One of the biggest challenges to our sense of well-being is uncertainty about whether or not we are good enough. Many of us falsely assume that the fulfillment of our dreams for a promotion, love, weight loss or writing a best-seller is attributable to our level of worthiness. But one’s essential worthiness has nothing to do with it. Whether we ever come to know and honor our totally magnificent selves is a better question than are we worthy. We are multi-dimensional beings in a very complex world and many of us spend a lifetime coming to the awareness that each of us was born worthy of being loved, experiencing success and being happy. The catch is we have to learn how to remove whatever is in the way of us knowing that is so.

To equate success or failure in the world with our own innate worthiness or lack thereof is not only illogical but dangerous. We get into trouble when we hold ourselves up to a standard of “good enough” that we carry inside us but never seem to be able to achieve and sustain. Alternatively, some of us worship an abstract, external standard that doesn’t really take our personal reality into account. Furthermore, we are bombarded with images of “beautiful people” who are professionally styled, made up and air-brushed — even they don’t really look like that!

Many great athletes have learned that ultimately they compete against themselves rather than against opponents. Life has taught me to require of myself that I do my very best as often as possible and to be very pleased with myself for that. This is a much more gentle way of relating to myself than the many years I spent living with a nagging voice inside my head who ran incessant negative feedback. Do you have one of those? I call them inner tyrants. I have learned that success is about reclaiming authority over my mind from my inner tyrant. It is about doing my best and striving for excellence — not perfection.

The process of learning to drop false standards of perfection by silencing our inner tyrants allows us to embrace ourselves as we are, trusting that we are doing the best we can. It is about becoming better friends to ourselves and is an ongoing journey that involves several key steps:

1. Pay attention to what is going on inside of your head. Notice that when you are being hard on yourself it is usually a red flag that you are getting in the way of creating, promoting or allowing what you want to come forward.

2. Take responsibility for what you are saying to yourself. Notice when you are being unkind to yourself, and stop as soon as possible. Don’t make yourself wrong for beating up on yourself, simply stop the behavior, forgive yourself and move on.

3. Silence your inner tyrant. There are two key strategies here. First, stop feeding the negativity and second insert a more positive view of yourself and your efforts. If a battle ensues as your tyrant seeks to reassert control over your mind, develop your skills as a worthy opponent.

4. Turn the process into a game. Little by little, each time this challenge of your inner tyrant asserts itself, go into this process and turn it into a game of doing more of what works for you and less of what doesn’t.

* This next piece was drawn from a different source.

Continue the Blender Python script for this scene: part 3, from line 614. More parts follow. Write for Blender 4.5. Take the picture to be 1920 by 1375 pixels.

Whenever I work with a client who is struggling with an inner tyrant, I share the following poem by Portia Nelson which does a great job of describing the process of freeing ourselves from inner negativity.

Autobiography in Five Short Chapters
Chapter 1

I walk down the street.
There is a deep hole in the sidewalk.
I fall in.
I am lost… I am helpless.
It isn’t my fault.
It takes forever to find a way out.

Chapter 2

I walk down the same street.
There is a deep hole in the sidewalk.
I pretend I don’t see it.
I fall in, again.
I can’t believe I am in this same place.
But, it isn’t my fault.
It still takes a long time to get out.

Chapter 3

I walk down the same street.
There is a deep hole in the sidewalk.
I see it is there.
I still fall in… it’s a habit… but, my eyes are open.
I know where I am.
It is my fault.
I get out immediately.

Chapter 4

I walk down the same street.
There is a deep hole in the sidewalk.
I walk around it.

Chapter 5

I walk down another street.

Doing the very best I can has become my new definition of “good enough.” I have also evolved a great response to my inner tyrant whenever she tests me or when I am having a really hard time understanding why some aspect of my life does not seem to be working out very well. It is simply this: “I am doing the best I can and this is what it looks like!” A little humor, compassion and kindness for ourselves yield far better results than pushing ourselves around forever striving to be good enough to get our own approval or that of others. Just do your best and be proud of yourself.